Значит, даже если Юзефовичу не изменила память и Онегин действительно попадал в число декабристов, ему и среди них не было уготовано героической роли. Как известно, Пушкин, высоко оценивая мотивы декабристов, будучи готов выйти с ними на площадь, тем не менее считал их выступление исторически неоправданным. Да к тому же на периферии декабристской молодежи существовали и Удушьев Ипполит Маркелыч, и даже Репетилов. И из лиц, наиболее близких к Онегину по социальным и характерологическим чертам, ни А. Н. Раевский, ни П. П. Каверин, ни даже П. Я. Чаадаев не играли особо героической роли в тайных обществах. Итак, соприкосновение Онегина с тайными обществами или даже участие в них не должны были сделать из него героя: героиней — в смысле положительного начала в романе — конечно, как была, так и осталась бы Татьяна.
Даже принадлежа к тайному обществу, Онегин подлинным декабристом — скажем, Пущиным или Рылеевым — стать не мог. Татьяна должна была в любом случае стоять морально выше его, — и она поэтому вполне могла стать «декабристкой»{82} (в том смысле, какой в это слово вкладывал Некрасов). Основным узлом романа был конфликт между безответственностью героя (которую никакая причастность к тайным обществам не могла бы устранить) и силой духа и чувством долга героини. Теперь, когда в 1825 г. в мир героев романа ворвалась история, Пушкин, надо полагать, должен был поставить их частные страсти во взаимоотношение с абсолютом истории — как в «Рославлеве», как в «Капитанской дочке», как в «Медном всаднике».

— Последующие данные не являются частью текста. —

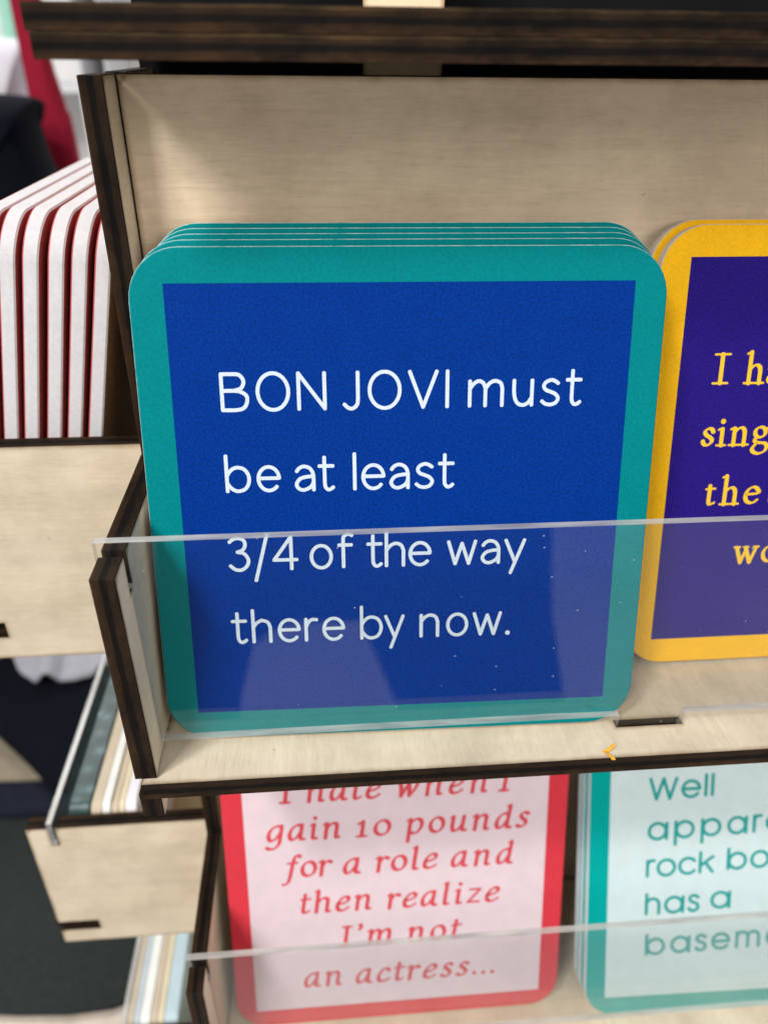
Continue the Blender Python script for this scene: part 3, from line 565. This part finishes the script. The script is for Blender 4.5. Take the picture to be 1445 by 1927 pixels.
# ------------------------------------------------------------------ table and blurred shop behind
def slab(name, x0, y0, z0, x1, y1, z1, mat, parent=None):
    bm = bmesh.new(); bmesh.ops.create_cube(bm, size=1)
    for v in bm.verts: v.co = Vector((((x0+x1)/2+v.co.x*(x1-x0))*S, ((y0+y1)/2+v.co.y*(y1-y0))*S, ((z0+z1)/2+v.co.z*(z1-z0))*S))
    me = bpy.data.meshes.new(name); bm.to_mesh(me); bm.free()
    o = link(name, me, [mat], parent); b = o.modifiers.new('round', 'BEVEL'); b.width = 0.002; b.segments = 2; return o
tag(slab('table', -620, -60, -330, 620, 700, -296.9, TABLE), 'light oak table top under the coaster rack', 'table')
tag(slab('floor', -6000, -6000, -1070, 6000, 6000, -1060, plain('pale_floor', (0.66, 0.63, 0.62), 0.5, 0.1, 3)), kind='structure')
tag(slab('shop_wall', -3500, 2600, -1060, 3500, 2700, 1600, WALLW), kind='structure')

def cloth(name, outline, y, depth, amp, mat, label, cat, waves=3, axis='front'):
    """a padded cloth body: smooth outline extruded with real depth and soft folds"""
    pts = S_(*outline, outline[0])[:-1]
    cx = sum(p[0] for p in pts)/len(pts); cz = sum(p[1] for p in pts)/len(pts); bm = bmesh.new()
    def ring(s, off):
        out = []
        for px, pz in pts:
            a, b = cx+(px-cx)*s, cz+(pz-cz)*s
            d = off + amp*math.sin(waves*a*0.045+b*0.013)*(1-abs(off)/depth)
            out.append(bm.verts.new((a*S, (y+d)*S, b*S) if axis == 'front' else (a*S, b*S, (y+d)*S)))
        return out
    prof = [(0.02, -0.5), (0.35, -0.5), (0.65, -0.49), (0.88, -0.42), (0.97, -0.25), (1.0, 0.0), (0.97, 0.25), (0.88, 0.42), (0.5, 0.5), (0.02, 0.5)]
    rings = [ring(s, o_*depth) for s, o_ in prof]
    for a, b in zip(rings, rings[1:]):
        for j in range(len(a)): f = bm.faces.new((a[j], a[(j+1) % len(a)], b[(j+1) % len(a)], b[j])); f.smooth = True
    bm.faces.new(rings[0]); bm.faces.new(rings[-1]); bmesh.ops.recalc_face_normals(bm, faces=bm.faces)
    me = bpy.data.meshes.new(name); bm.to_mesh(me); bm.free()
    return tag(link(name, me, [mat]), label, cat)
B0 = -296.5
cloth('bag', [(-420, B0), (-420, 60), (-360, 96), (-168, 98), (-157, 86), (-153, 61), (-147, 36), (-140, -20), (-138, B0)], 480, 90, 3, BLACKCLOTH, 'black bag standing behind the white edged red stack', 'bag')
cloth('box', [(-400, B0), (-400, 131), (-197, 131), (-193, 116), (-189, 92), (-186, 40), (-186, B0)], 585, 60, 1, LAVW, 'lavender white bundle behind the black bag', 'bundle', 1)
cloth('fabric_roll', [(-224, B0), (-220, 60), (-206, 240), (-194, 240), (-186, 130), (-183, 60), (-178, B0)], 640, 26, 1, MINT, 'mint green fabric roll standing left of the crimson one', 'fabric roll')
cloth('fabric_roll', [(-176, B0), (-176, 60), (-173, 220), (-158, 220), (-157, 130), (-152, 90), (-148, 40), (-145, B0)], 545, 22, 1, CRIM, 'crimson fabric roll standing beside the black bag', 'fabric roll')
sh = empty('shelf_unit', (-160, 960, -1060)); tag(sh, 'white shelf unit blurred far behind the crimson roll', 'shelf unit')
iv = sh.matrix_basis.inverted()
for nm, a in (('back_board', (-420, 1020, -1060, 300, 1030, 700)), ('upright', (-232, 900, -1060, -224, 1019, 700)), ('upright', (-199, 900, -1060, -195, 1019, 700)), ('upright', (-420, 900, -1060, -400, 1019, 700))):
    o = slab(nm, *a, WALLW if nm == 'back_board' else GREYP); o.parent = sh; o.matrix_parent_inverse = iv
o = slab('shelf', -399.5, 905, 78, -232.5, 1019, 86, GREYP); o.parent = sh; o.matrix_parent_inverse = iv
# unseen black board added as the photographer's stand-in, cut to shape the acrylic reflections
def board():
    out = [(-170, -1059), (-86, -640), (-80, -575), (-56, -478), (-15, -449), (72, -450), (116, -590), (128, -640), (200, -1059), (420, -1059), (338, -605), (300, -446), (286, -330), (270, -200), (-150, -200), (-150, -330), (-190, -600), (-330, -1059)]
    bm = bmesh.new(); lo = [bm.verts.new((x*S, -0.600, z*S)) for x, z in out]; hi = [bm.verts.new((x*S, -0.625, z*S)) for x, z in out]
    bm.faces.new(lo); bm.faces.new(hi)
    for i in range(len(out)): bm.faces.new((lo[i], lo[(i+1) % len(out)], hi[(i+1) % len(out)], hi[i]))
    bmesh.ops.recalc_face_normals(bm, faces=bm.faces)
    me = bpy.data.meshes.new('reflection_blocker'); bm.to_mesh(me); bm.free()
    tag(link('reflection_blocker', me, [BLACK]), 'black splayed board added out of view to shape the dark reflection in the acrylic lip', 'board')
board()
# things lying on the table beside the rack
cloth('felt_mat', [(-330, 93), (-230, 96), (-66, 89), (-66, 200), (-130, 204), (-330, 206)], -294.4, 4, 0, CHAR, 'charcoal felt mat on the table left of the rack', 'mat', 1, 'flat')
cloth('folded_cloth', [(-330, 209), (-120, 204), (-122, 226), (-140, 228), (-330, 232)], -292, 9, 0.5, NAVY, 'narrow navy cloth lying behind the charcoal mat', 'cloth', 1, 'flat')
cloth('paper_bag', [(-330, 235), (-160, 231), (-165, 250), (-185, 285), (-330, 320)], -293, 6, 0, TANC, 'flat tan paper bag left of the black scarf', 'paper bag', 1, 'flat')
cloth('scarf', [(-145, 214), (-100, 222), (-80, 270), (-84, 330), (-120, 352), (-180, 356), (-240, 352), (-246, 318), (-210, 278), (-172, 242)], -285, 20, 1, BLACKCLOTH, 'black scarf lying in a heap on the table', 'scarf', 1, 'flat')
def folds(name, x0, x1, y1, z, mat, label):
    edge = [(-340, 345), (-232, 332), (-211, 340), (-193, 316), (-176, 301), (-152, 302), (-132, 311), (-108, 326), (-60, 345)]
    bm = bmesh.new(); nx, ny = 80, 24; g = []
    for j in range(ny+1):
        row = []
        for i in range(nx+1):
            u, v = i/nx, j/ny; x = x0+(x1-x0)*u
            for (xa, ya), (xb, yb) in zip(edge, edge[1:]):
                if xa <= x <= xb: y0 = ya+(yb-ya)*(x-xa)/(xb-xa)
            y = y0+(y1-y0)*v
            hz = z + 24*max(0, math.sin(u*44+v*2.6))**2*(0.4+0.6*v) + 5*math.sin(u*12-v*3) + 24*v*(1-0.3*v) + 3*math.sin(v*6)
            row.append(bm.verts.new((x*S, y*S, hz*S)))
        g.append(row)
    for j in range(ny):
        for i in range(nx): f = bm.faces.new((g[j][i], g[j][i+1], g[j+1][i+1], g[j+1][i])); f.smooth = True
    me = bpy.data.meshes.new(name); bm.to_mesh(me); bm.free(); o = tag(link(name, me, [mat]), label, 'shirt')
    s = o.modifiers.new('thick', 'SOLIDIFY'); s.thickness = 0.003; s.offset = 1; return o
folds('shirt', -338, -62, 450, -276, FOLD, 'crumpled white shirt with grey folds beyond the black scarf')
print('verts', sum(len(o.data.vertices) for o in C.objects if o.type == 'MESH'))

Но Ольга Сергеевна совсем не могла быть «опорным образцом» для Татьяны второй, последекабрьской части романа: в январе 1828 г. разыгралась трагикомическая история с ее «похищением» — без малого в 30 лет — расчетливо-байроническим Н. И. Павлищевым, отношения с братом стали печально меняться. Зато перед глазами Пушкина стоял новый образец духовной стойкости и верности долгу молодой женщины, к тому же из того самого семейства, в недрах которого в 1820 г. в Гурзуфе зародился замысел романа. В январе 1825 г., неполных 19 лет, Мария Николаевна Раевская по воле своего отца вышла замуж за нелюбимого ею, вдвое старшего, чем она, генерала свиты его императорского величества, князя, участника 58 сражений (и муж Татьяны был князь, и она говорит о нем, что «муж в сраженьях изувечен», что «нас за то ласкает двор...»). Через год генерал был арестован, и молодая жена его, княгиня Мария Николаевна Волконская, после долгих моральных испытаний добилась разрешения выехать к мужу в Сибирь и уехала в декабре 1826 г.
У нас нет и, вероятно, не будет доказательств тому, что Мария Раевская-Волконская была «опорным образцом» для Татьяны второй части «двенадцатиглавного» романа. Можно лишь отметить, что если в черновике строфы LIV главы 7-й (ПД № 838, л. 74 об.; VI, 462) и в полубеловике (ПД № 157, от 4 ноября 1828 г.; VI, 618) муж Татьяны — «[46] старый генерал», то в болдинском варианте бывшей 9-й (ныне последней) главы романа Пушкин его омолодил, сделав почти ровесником Онегина и единомышленником его во «мненьях»: «С Онегиным он вспоминает[47][48] Они смеются...» (гл. 8, строфа XXIII; VI, 626){83}.